→ Goal of the exercise
Copy out, unchanged, every line from the start of the records to the line that contains "COL = S.collection", and stop there.

=== Records to use ===

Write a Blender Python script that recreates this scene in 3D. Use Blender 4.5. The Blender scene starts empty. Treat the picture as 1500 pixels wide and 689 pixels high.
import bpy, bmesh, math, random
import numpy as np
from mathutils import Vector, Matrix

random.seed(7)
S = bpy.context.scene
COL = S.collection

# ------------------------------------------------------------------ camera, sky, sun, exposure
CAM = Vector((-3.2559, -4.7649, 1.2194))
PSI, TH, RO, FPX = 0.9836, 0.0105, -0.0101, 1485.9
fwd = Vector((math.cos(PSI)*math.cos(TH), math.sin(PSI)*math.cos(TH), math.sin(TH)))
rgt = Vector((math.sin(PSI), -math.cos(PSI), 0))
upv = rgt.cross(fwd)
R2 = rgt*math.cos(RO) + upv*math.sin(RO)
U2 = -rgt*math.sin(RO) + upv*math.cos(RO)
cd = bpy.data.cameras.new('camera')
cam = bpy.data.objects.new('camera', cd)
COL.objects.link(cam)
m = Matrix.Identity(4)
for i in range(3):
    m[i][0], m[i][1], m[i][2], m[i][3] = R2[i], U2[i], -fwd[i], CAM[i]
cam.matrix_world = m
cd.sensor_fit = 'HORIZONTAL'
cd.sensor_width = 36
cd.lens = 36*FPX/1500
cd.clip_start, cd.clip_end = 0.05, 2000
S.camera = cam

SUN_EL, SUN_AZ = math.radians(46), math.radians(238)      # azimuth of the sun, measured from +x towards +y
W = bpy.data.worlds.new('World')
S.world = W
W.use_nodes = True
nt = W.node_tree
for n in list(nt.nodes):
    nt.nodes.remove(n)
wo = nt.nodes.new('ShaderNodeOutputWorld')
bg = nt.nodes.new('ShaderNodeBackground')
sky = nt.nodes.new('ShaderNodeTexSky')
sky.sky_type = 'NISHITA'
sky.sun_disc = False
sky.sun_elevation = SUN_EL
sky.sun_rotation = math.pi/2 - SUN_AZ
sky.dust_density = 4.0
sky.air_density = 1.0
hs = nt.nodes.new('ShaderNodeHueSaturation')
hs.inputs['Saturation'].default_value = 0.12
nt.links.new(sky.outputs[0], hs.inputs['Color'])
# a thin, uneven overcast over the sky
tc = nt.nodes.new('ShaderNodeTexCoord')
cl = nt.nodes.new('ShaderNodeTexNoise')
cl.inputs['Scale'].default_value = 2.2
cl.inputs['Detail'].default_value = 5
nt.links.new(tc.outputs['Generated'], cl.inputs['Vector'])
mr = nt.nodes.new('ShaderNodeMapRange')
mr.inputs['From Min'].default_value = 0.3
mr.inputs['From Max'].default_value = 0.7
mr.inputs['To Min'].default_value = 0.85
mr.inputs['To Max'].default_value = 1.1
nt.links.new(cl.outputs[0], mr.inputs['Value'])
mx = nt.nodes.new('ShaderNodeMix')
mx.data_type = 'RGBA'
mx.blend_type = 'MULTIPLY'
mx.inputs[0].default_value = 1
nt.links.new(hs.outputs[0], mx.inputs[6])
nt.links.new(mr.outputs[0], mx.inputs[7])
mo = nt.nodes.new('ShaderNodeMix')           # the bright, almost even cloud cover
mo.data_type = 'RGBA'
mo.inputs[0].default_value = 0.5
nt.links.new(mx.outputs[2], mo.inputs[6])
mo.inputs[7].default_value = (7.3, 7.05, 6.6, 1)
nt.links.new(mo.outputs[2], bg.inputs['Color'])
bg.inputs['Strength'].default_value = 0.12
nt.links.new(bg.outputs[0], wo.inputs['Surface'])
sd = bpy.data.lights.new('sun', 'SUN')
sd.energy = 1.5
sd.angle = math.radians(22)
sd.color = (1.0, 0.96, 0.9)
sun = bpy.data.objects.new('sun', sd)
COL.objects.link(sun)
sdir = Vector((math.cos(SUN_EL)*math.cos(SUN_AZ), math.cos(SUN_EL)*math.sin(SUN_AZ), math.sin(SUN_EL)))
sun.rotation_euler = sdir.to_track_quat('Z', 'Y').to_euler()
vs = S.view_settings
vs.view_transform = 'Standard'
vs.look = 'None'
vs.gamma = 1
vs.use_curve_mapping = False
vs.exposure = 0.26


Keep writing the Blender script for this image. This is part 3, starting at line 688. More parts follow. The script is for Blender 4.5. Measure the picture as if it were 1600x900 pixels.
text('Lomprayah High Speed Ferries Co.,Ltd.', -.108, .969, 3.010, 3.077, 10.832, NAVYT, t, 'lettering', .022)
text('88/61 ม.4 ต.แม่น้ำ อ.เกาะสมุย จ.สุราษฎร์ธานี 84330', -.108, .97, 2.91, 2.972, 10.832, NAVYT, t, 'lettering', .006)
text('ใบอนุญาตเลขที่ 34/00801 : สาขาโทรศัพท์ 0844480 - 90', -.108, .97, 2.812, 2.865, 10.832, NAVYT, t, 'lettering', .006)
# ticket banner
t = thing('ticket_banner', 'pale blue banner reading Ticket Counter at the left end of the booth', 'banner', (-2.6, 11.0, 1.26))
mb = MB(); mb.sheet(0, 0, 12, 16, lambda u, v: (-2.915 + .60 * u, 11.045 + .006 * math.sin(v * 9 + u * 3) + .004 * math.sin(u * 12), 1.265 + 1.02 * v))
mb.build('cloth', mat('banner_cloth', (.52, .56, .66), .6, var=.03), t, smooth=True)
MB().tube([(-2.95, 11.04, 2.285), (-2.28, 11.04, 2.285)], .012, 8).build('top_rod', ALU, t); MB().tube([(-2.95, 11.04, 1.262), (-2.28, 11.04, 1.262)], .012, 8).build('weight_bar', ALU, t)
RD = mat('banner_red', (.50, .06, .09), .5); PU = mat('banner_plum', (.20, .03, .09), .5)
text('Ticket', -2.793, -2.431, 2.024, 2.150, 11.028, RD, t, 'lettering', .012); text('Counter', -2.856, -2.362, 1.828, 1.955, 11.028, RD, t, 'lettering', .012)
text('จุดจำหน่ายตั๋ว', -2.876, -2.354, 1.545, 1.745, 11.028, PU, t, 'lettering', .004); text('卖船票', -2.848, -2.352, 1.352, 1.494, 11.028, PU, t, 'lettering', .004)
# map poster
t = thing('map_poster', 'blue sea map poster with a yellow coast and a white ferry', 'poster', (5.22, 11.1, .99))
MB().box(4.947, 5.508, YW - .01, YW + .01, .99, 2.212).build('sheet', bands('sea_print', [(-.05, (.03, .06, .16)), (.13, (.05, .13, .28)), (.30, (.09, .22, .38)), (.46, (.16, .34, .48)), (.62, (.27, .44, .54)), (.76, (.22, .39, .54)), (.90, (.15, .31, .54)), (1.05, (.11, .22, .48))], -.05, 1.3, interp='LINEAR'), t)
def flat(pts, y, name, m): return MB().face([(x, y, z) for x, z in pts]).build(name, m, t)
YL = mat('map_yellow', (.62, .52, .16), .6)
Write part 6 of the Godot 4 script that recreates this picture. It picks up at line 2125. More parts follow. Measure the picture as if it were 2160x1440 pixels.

===

→ Worked answer
Write a Blender Python script that recreates this scene in 3D. Use Blender 4.5. The Blender scene starts empty. Treat the picture as 1500 pixels wide and 689 pixels high.
import bpy, bmesh, math, random
import numpy as np
from mathutils import Vector, Matrix

random.seed(7)
S = bpy.context.scene
COL = S.collection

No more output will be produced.